*Data*:
^^^^^^^^^^^^^^^^

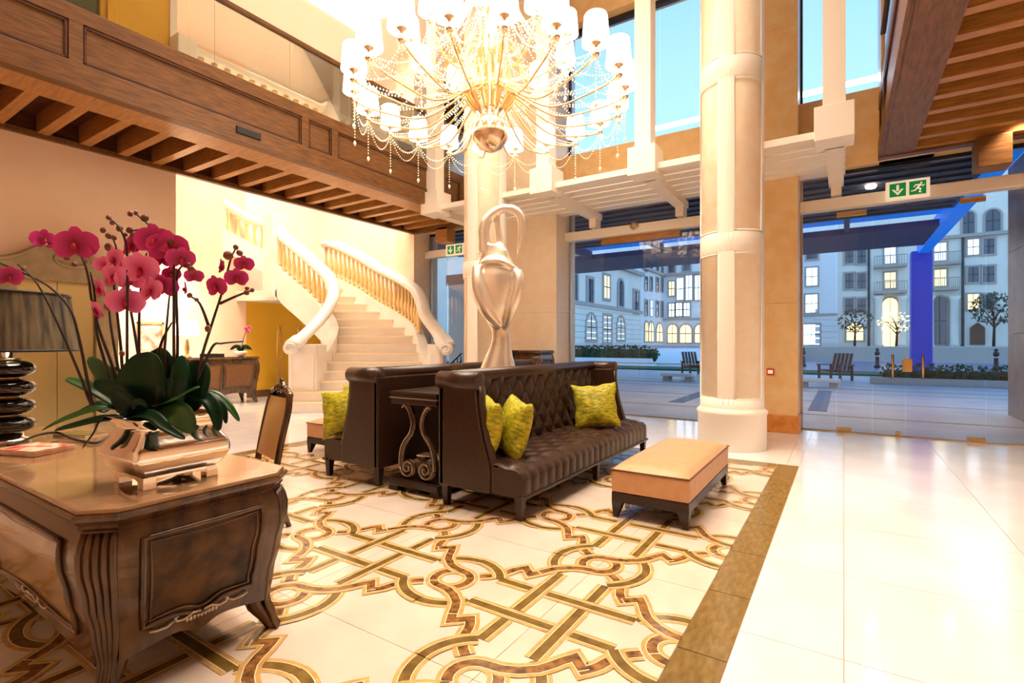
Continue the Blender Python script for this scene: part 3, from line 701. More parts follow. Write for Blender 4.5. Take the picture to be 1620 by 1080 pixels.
# --- plaza furniture
ch = thing('garden_armchair', 'slatted wooden garden armchair on the plaza outside the doors', 'chair', (-.3, 23.6, -.02), -.5)
for k in range(5): MB().bar((-.3+.15*k, .35, .30), (-.3+.15*k, .62, 1.05), .11, .03, (0,1,0)).obj('back_slat', M['teak'], ch)
for k in range(5): MB().bar((-.36, -.3+.14*k, .42-.02*k), (.36, -.3+.14*k, .42-.02*k), .11, .03).obj('seat_slat', M['teak'], ch)
for s in (-1, 1):
    MB().bar((.42*s, -.4, .62), (.42*s, .5, .60), .13, .04).obj('armrest', M['teak'], ch)
    MB().bar((.40*s, -.35, 0), (.40*s, -.35, .6), .08, .06).obj('leg', M['teak'], ch); MB().bar((.40*s, .45, 0), (.40*s, .45, .6), .08, .06).obj('leg', M['teak'], ch)
c2_ = dup(ch); c2_.location = (-5.8, 24.5, -.02); c2_.rotation_euler[2] = .7; c2_['label'] = 'slatted wooden garden armchair on the plaza outside the shop window'
bs = thing('stone_bench', 'low pale stone bench slab on the plaza by the garden armchair', 'bench', (-.7, 19.6, -.02))
MB().box(-.62, .62, -.3, .3, .17, .28).obj('slab', M['render_wall'], bs, bevel=.02)
for s in (-.42, .42): MB().box(s-.12, s+.12, -.22, .22, 0, .17).obj('support', M['trim_stone'], bs)
b_2 = dup(bs); b_2.location = (-5.4, 20.2, -.02); b_2['label'] = 'low pale stone bench slab outside the shop window'
def leaves(mb, c, r, n, s, squash=.8):
    for _ in range(n):
        d = Vector((random.gauss(0,1), random.gauss(0,1), random.gauss(0,1))).normalized()*random.uniform(.6, 1)**.5
        p = Vector(c)+Vector((d.x*r[0], d.y*r[1], d.z*r[2]))
        a = Vector((random.gauss(0,1), random.gauss(0,1), random.gauss(0,1))).normalized(); b = a.orthogonal().normalized()
        mb.add([p-a*s, p+b*s*.5, p+a*s, p-b*s*.5], [(0,1,2,3)])
pl = thing('raised_planter', 'long raised stone planter full of low shrubs outside the doors', 'planter', (3.0, 22.6, -.02))
MB().box(-2.2, 3.0, -.35, .35, 0, .24).obj('kerb', M['trim_stone'], pl, bevel=.02)
mb = MB()
for k in range(12): mb.ball((-1.6+.38*k, 0, .3), .26, .26, .24, 8, 5); leaves(mb, (-1.6+.38*k, 0, .42), (.3, .3, .32), 60, .09)
o = mb.obj('shrubs', M['hedge'], pl); o['kind'] = 'stuff'
p2 = thing('hedge_trough', 'planted trough of clipped shrubs on the terrace left of the steps', 'planter', (-13.2, 32.4, -.02))
MB().box(-4, 3, -.5, .5, 0, .5).obj('trough', M['render_white'], p2, bevel=.02)
mb = MB()
for k in range(14): mb.ball((-3.6+.5*k, 0, .7), .38, .38, .45, 8, 5); leaves(mb, (-3.6+.5*k, 0, .8), (.45, .45, .55), 60, .13)
o = mb.obj('shrubs', M['hedge'], p2); o['kind'] = 'stuff'
def bollard(u, v, lab):
    p = at_z(u, v, -.02); o = thing('bollard', lab, 'bollard', p, 0, 'black plaza bollards')
    MB().lathe([(.16, 0), (.17, .12), (.10, .2), (.09, .75), (.13, .82), (.13, .95), (.06, 1.02), (.11, 1.1), (.0, 1.2)], 12).obj('post', M['iron'], o, True)
    MB().lathe([(.10, 0), (.115, .02), (.115, .06), (.10, .08)], 12, (0, 0, .66), cap=False).obj('collar', M['steel'], o, True)
bollard(1271, 580, 'black cast iron bollard far left beyond the entrance glass'); bollard(1576, 586, 'black cast iron bollard beyond the right end of the planter'); bollard(1388, 582, 'black cast iron bollard in the middle beyond the door handles'); bollard(1013, 577, 'black cast iron bollard outside the shop window')
pb = thing('planter_box', 'square dark planter box on the plaza at the far right', 'planter', (5.6, 19.4, -.02))
MB().taper(0, 0, 0, .85, .4, .4, .48, .48).obj('box', M['iron'], pb)
mb = MB(); mb.ball((0, 0, .9), .36, .36, .22, 8, 5); leaves(mb, (0, 0, 1.05), (.42, .42, .3), 120, .1); o = mb.obj('shrub', M['hedge'], pb); o['kind'] = 'stuff'
def tree(x, y, z, h, cr, lab, m_, n=260):
    o = thing('street_tree', lab, 'tree', (x, y, z)); mb = MB()
    mb.tube([(0,0,0), (.05,0,h*.4), (0,.05,h*.7)], [.14, .1, .06], 7)
    for k in range(8):
        a = k*2.4; mb.tube([(0,0,h*(.35+.04*k)), (cr*.4*math.cos(a), cr*.4*math.sin(a), h*(.55+.04*k)), (cr*.8*math.cos(a), cr*.8*math.sin(a), h*(.7+.04*k))], [.06, .04, .015], 5)
    mb.obj('trunk', M['bark'], o, True)
    mb = MB(); leaves(mb, (0, 0, h*.75), (cr, cr, h*.33), n, .2); f = mb.obj('crown', m_, o); f['kind'] = 'stuff'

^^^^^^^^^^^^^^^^

*Description of the task*: Set the data above down again exactly as given, with no pictures.

*Written response*:
Continue the Blender Python script for this scene: part 3, from line 701. More parts follow. Write for Blender 4.5. Take the picture to be 1620 by 1080 pixels.
# --- plaza furniture
ch = thing('garden_armchair', 'slatted wooden garden armchair on the plaza outside the doors', 'chair', (-.3, 23.6, -.02), -.5)
for k in range(5): MB().bar((-.3+.15*k, .35, .30), (-.3+.15*k, .62, 1.05), .11, .03, (0,1,0)).obj('back_slat', M['teak'], ch)
for k in range(5): MB().bar((-.36, -.3+.14*k, .42-.02*k), (.36, -.3+.14*k, .42-.02*k), .11, .03).obj('seat_slat', M['teak'], ch)
for s in (-1, 1):
    MB().bar((.42*s, -.4, .62), (.42*s, .5, .60), .13, .04).obj('armrest', M['teak'], ch)
    MB().bar((.40*s, -.35, 0), (.40*s, -.35, .6), .08, .06).obj('leg', M['teak'], ch); MB().bar((.40*s, .45, 0), (.40*s, .45, .6), .08, .06).obj('leg', M['teak'], ch)
c2_ = dup(ch); c2_.location = (-5.8, 24.5, -.02); c2_.rotation_euler[2] = .7; c2_['label'] = 'slatted wooden garden armchair on the plaza outside the shop window'
bs = thing('stone_bench', 'low pale stone bench slab on the plaza by the garden armchair', 'bench', (-.7, 19.6, -.02))
MB().box(-.62, .62, -.3, .3, .17, .28).obj('slab', M['render_wall'], bs, bevel=.02)
for s in (-.42, .42): MB().box(s-.12, s+.12, -.22, .22, 0, .17).obj('support', M['trim_stone'], bs)
b_2 = dup(bs); b_2.location = (-5.4, 20.2, -.02); b_2['label'] = 'low pale stone bench slab outside the shop window'
def leaves(mb, c, r, n, s, squash=.8):
    for _ in range(n):
        d = Vector((random.gauss(0,1), random.gauss(0,1), random.gauss(0,1))).normalized()*random.uniform(.6, 1)**.5
        p = Vector(c)+Vector((d.x*r[0], d.y*r[1], d.z*r[2]))
        a = Vector((random.gauss(0,1), random.gauss(0,1), random.gauss(0,1))).normalized(); b = a.orthogonal().normalized()
        mb.add([p-a*s, p+b*s*.5, p+a*s, p-b*s*.5], [(0,1,2,3)])
pl = thing('raised_planter', 'long raised stone planter full of low shrubs outside the doors', 'planter', (3.0, 22.6, -.02))
MB().box(-2.2, 3.0, -.35, .35, 0, .24).obj('kerb', M['trim_stone'], pl, bevel=.02)
mb = MB()
for k in range(12): mb.ball((-1.6+.38*k, 0, .3), .26, .26, .24, 8, 5); leaves(mb, (-1.6+.38*k, 0, .42), (.3, .3, .32), 60, .09)
o = mb.obj('shrubs', M['hedge'], pl); o['kind'] = 'stuff'
p2 = thing('hedge_trough', 'planted trough of clipped shrubs on the terrace left of the steps', 'planter', (-13.2, 32.4, -.02))
MB().box(-4, 3, -.5, .5, 0, .5).obj('trough', M['render_white'], p2, bevel=.02)
mb = MB()
for k in range(14): mb.ball((-3.6+.5*k, 0, .7), .38, .38, .45, 8, 5); leaves(mb, (-3.6+.5*k, 0, .8), (.45, .45, .55), 60, .13)
o = mb.obj('shrubs', M['hedge'], p2); o['kind'] = 'stuff'
def bollard(u, v, lab):
    p = at_z(u, v, -.02); o = thing('bollard', lab, 'bollard', p, 0, 'black plaza bollards')
    MB().lathe([(.16, 0), (.17, .12), (.10, .2), (.09, .75), (.13, .82), (.13, .95), (.06, 1.02), (.11, 1.1), (.0, 1.2)], 12).obj('post', M['iron'], o, True)
    MB().lathe([(.10, 0), (.115, .02), (.115, .06), (.10, .08)], 12, (0, 0, .66), cap=False).obj('collar', M['steel'], o, True)
bollard(1271, 580, 'black cast iron bollard far left beyond the entrance glass'); bollard(1576, 586, 'black cast iron bollard beyond the right end of the planter'); bollard(1388, 582, 'black cast iron bollard in the middle beyond the door handles'); bollard(1013, 577, 'black cast iron bollard outside the shop window')
pb = thing('planter_box', 'square dark planter box on the plaza at the far right', 'planter', (5.6, 19.4, -.02))
MB().taper(0, 0, 0, .85, .4, .4, .48, .48).obj('box', M['iron'], pb)
mb = MB(); mb.ball((0, 0, .9), .36, .36, .22, 8, 5); leaves(mb, (0, 0, 1.05), (.42, .42, .3), 120, .1); o = mb.obj('shrub', M['hedge'], pb); o['kind'] = 'stuff'
def tree(x, y, z, h, cr, lab, m_, n=260):
    o = thing('street_tree', lab, 'tree', (x, y, z)); mb = MB()
    mb.tube([(0,0,0), (.05,0,h*.4), (0,.05,h*.7)], [.14, .1, .06], 7)
    for k in range(8):
        a = k*2.4; mb.tube([(0,0,h*(.35+.04*k)), (cr*.4*math.cos(a), cr*.4*math.sin(a), h*(.55+.04*k)), (cr*.8*math.cos(a), cr*.8*math.sin(a), h*(.7+.04*k))], [.06, .04, .015], 5)
    mb.obj('trunk', M['bark'], o, True)
    mb = MB(); leaves(mb, (0, 0, h*.75), (cr, cr, h*.33), n, .2); f = mb.obj('crown', m_, o); f['kind'] = 'stuff'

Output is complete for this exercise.